Konsumen lah yang secara langsung merasakan kerugian dari penurunan kualitas BBM yang berpotensi menyebabkan kerusakan mesin serta beban biaya perbaikan yang tinggi dan seharusnya mendapatkan mekanisme kompensasi yang efektif dan transparan sebagai bagian dari upaya penegakan keadilan. 

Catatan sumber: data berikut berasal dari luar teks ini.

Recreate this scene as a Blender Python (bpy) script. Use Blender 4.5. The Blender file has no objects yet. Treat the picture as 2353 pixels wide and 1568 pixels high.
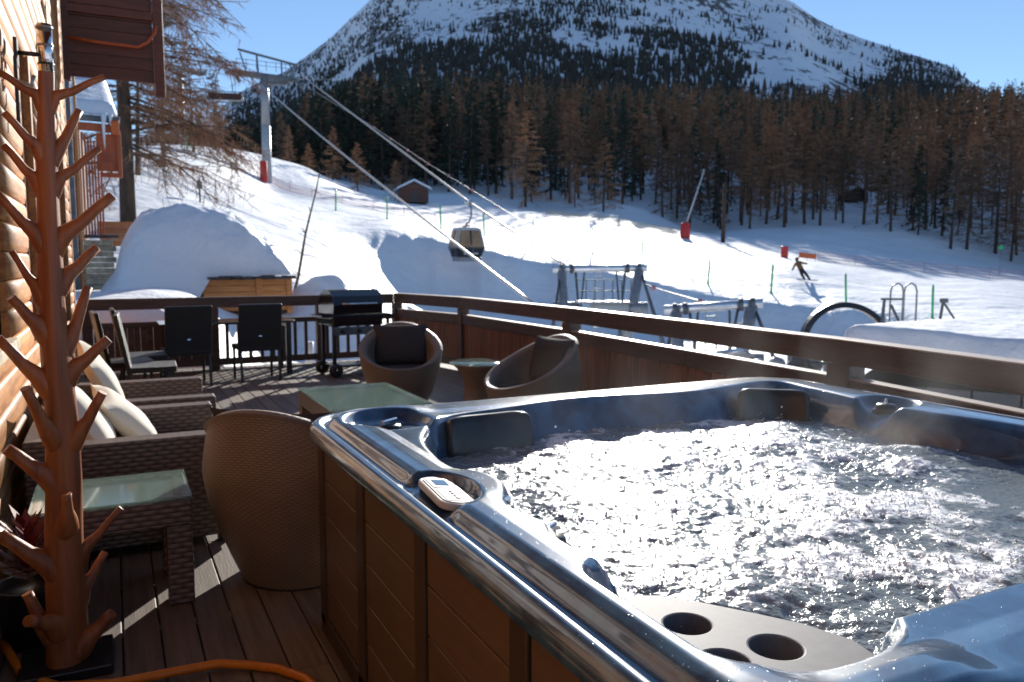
import bpy, bmesh, math, random
import numpy as np
from mathutils import Vector, Matrix, Quaternion

random.seed(7); np.random.seed(7)
SC = bpy.context.scene
COL = SC.collection
R = math.radians

# ------------------------------------------------------------------ camera, sky, sun, exposure
EYE = Vector((0, 0, 1.56)); YAW = R(26.5); PITCH = R(5.64)
cam_d = bpy.data.cameras.new('camera'); cam = bpy.data.objects.new('camera', cam_d); COL.objects.link(cam)
cam.location = EYE; cam.rotation_euler = (R(90) - PITCH, 0, -YAW)
cam_d.sensor_width = 36; cam_d.lens = 28.125; cam_d.clip_start = .05; cam_d.clip_end = 9000
cam_d.dof.use_dof = True; cam_d.dof.focus_distance = 1.9; cam_d.dof.aperture_fstop = 5.8
SC.camera = cam

SUN_EL, SUN_AZ = R(20.0), R(34.9)          # azimuth clockwise from +Y
w = bpy.data.worlds.new('World'); SC.world = w; w.use_nodes = True
nt = w.node_tree; bg = nt.nodes['Background']
sky = nt.nodes.new('ShaderNodeTexSky'); sky.sky_type = 'NISHITA'; sky.sun_disc = False
sky.sun_elevation = SUN_EL; sky.sun_rotation = SUN_AZ; sky.altitude = 2200; sky.air_density = 1.0; sky.dust_density = 0.0; sky.ozone_density = 4.0
gam = nt.nodes.new('ShaderNodeGamma'); gam.inputs[1].default_value = .85; nt.links.new(sky.outputs[0], gam.inputs[0])
nt.links.new(gam.outputs[0], bg.inputs[0]); bg.inputs[1].default_value = 0.115
sun_d = bpy.data.lights.new('sun', 'SUN'); sun = bpy.data.objects.new('sun', sun_d); COL.objects.link(sun)
sun_d.energy = 4.6; sun_d.angle = R(.53); sun_d.color = (1, .95, .87)
SUNV = Vector((math.sin(SUN_AZ) * math.cos(SUN_EL), math.cos(SUN_AZ) * math.cos(SUN_EL), math.sin(SUN_EL)))
sun.rotation_euler = SUNV.to_track_quat('Z', 'Y').to_euler(); sun.location = SUNV * 50
vs = SC.view_settings
SC.display_settings.display_device = 'sRGB'
vs.view_transform = 'Standard'; vs.look = 'None'; vs.gamma = 1; vs.use_curve_mapping = False; vs.exposure = 0.8

# ------------------------------------------------------------------ helpers
FH = Vector((math.sin(YAW), math.cos(YAW), 0)); RT = Vector((math.cos(YAW), -math.sin(YAW), 0))
FV = FH * math.cos(PITCH) - Vector((0, 0, math.sin(PITCH))); UPV = RT.cross(FV)
def bearing(px, py=602):
    """horizontal direction (unit) and rise per metre of a sight line"""
    s = 1024 / 2353
    d = FV + RT * ((px * s - 512) / 800) - UPV * ((py * s - 341) / 800)
    h = math.hypot(d.x, d.y); return d / h
def at(px, py, dist): return EYE + bearing(px, py) * dist

def tag(o, label=None, cat=None, group=None, kind=None):
    if label: o['label'] = label
    if cat: o['category'] = cat
    if group: o['group'] = group
    if kind: o['kind'] = kind
    return o
def thing(name, loc=(0, 0, 0), rz=0, label=None, cat=None, group=None, kind=None):
    o = bpy.data.objects.new(name, None); COL.objects.link(o); o.empty_display_size = .1
    o.location = loc; o.rotation_euler = (0, 0, rz); o['_m'] = 0
    del o['_m']
    return tag(o, label, cat, group, kind)
def link(name, me, parent=None, loc=(0, 0, 0), rot=(0, 0, 0), scale=(1, 1, 1)):
    o = bpy.data.objects.new(name, me); COL.objects.link(o)
    o.location = loc; o.rotation_euler = rot; o.scale = scale
    if parent: o.parent = parent
    return o
def copy_tree(o, parent=None):
    c = o.copy(); COL.objects.link(c); c.parent = parent
    for ch in [k for k in COL.objects if k.parent == o]: copy_tree(ch, c)
    return c
def bevel(o, wd=.006, seg=2):
    m = o.modifiers.new('bevel', 'BEVEL'); m.width = wd; m.segments = seg; m.limit_method = 'ANGLE'; m.angle_limit = R(40)
    return o

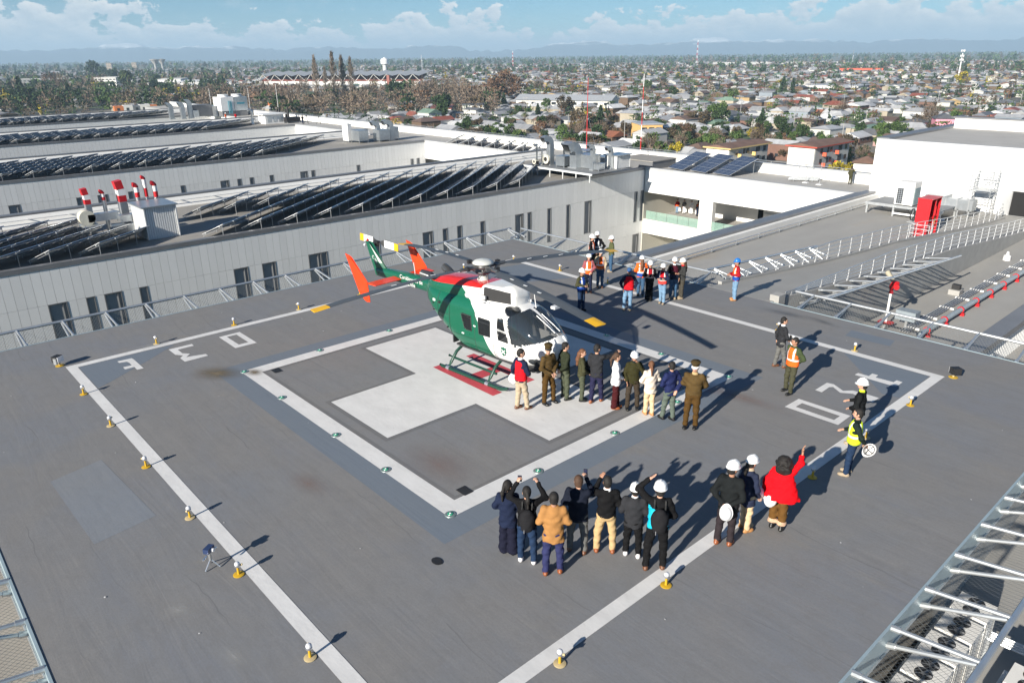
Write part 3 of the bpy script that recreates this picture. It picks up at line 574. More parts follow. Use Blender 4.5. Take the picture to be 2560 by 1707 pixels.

Untuk mengatasi permasalahan ini, perlu ada reformasi kebijakan. Pertama ruang lingkup kompensasi harus diperluas tidak hanya terhadap pemulihan kerugian negara, namun juga mempersiapkan ganti rugi kepada konsumen yang terdampak praktik oplosan BBM oleh Pertamina. Undang-Undang Perlindungan Konsumen perlu diperbarui dengan memberikan kepastian hukum dalam mekanisme pertanggungjawaban perusahaan kepada konsumen atas tindak pidana korupsi agar dapat terciptanya sistem penanganan sengketa yang terintegrasi dan responsif. 

Langkah reformasi ini dapat menciptakan lingkungan usaha dan pelayanan publik yang lebih adil, transparan, dan akuntabel bagi seluruh lapisan masyarakat. 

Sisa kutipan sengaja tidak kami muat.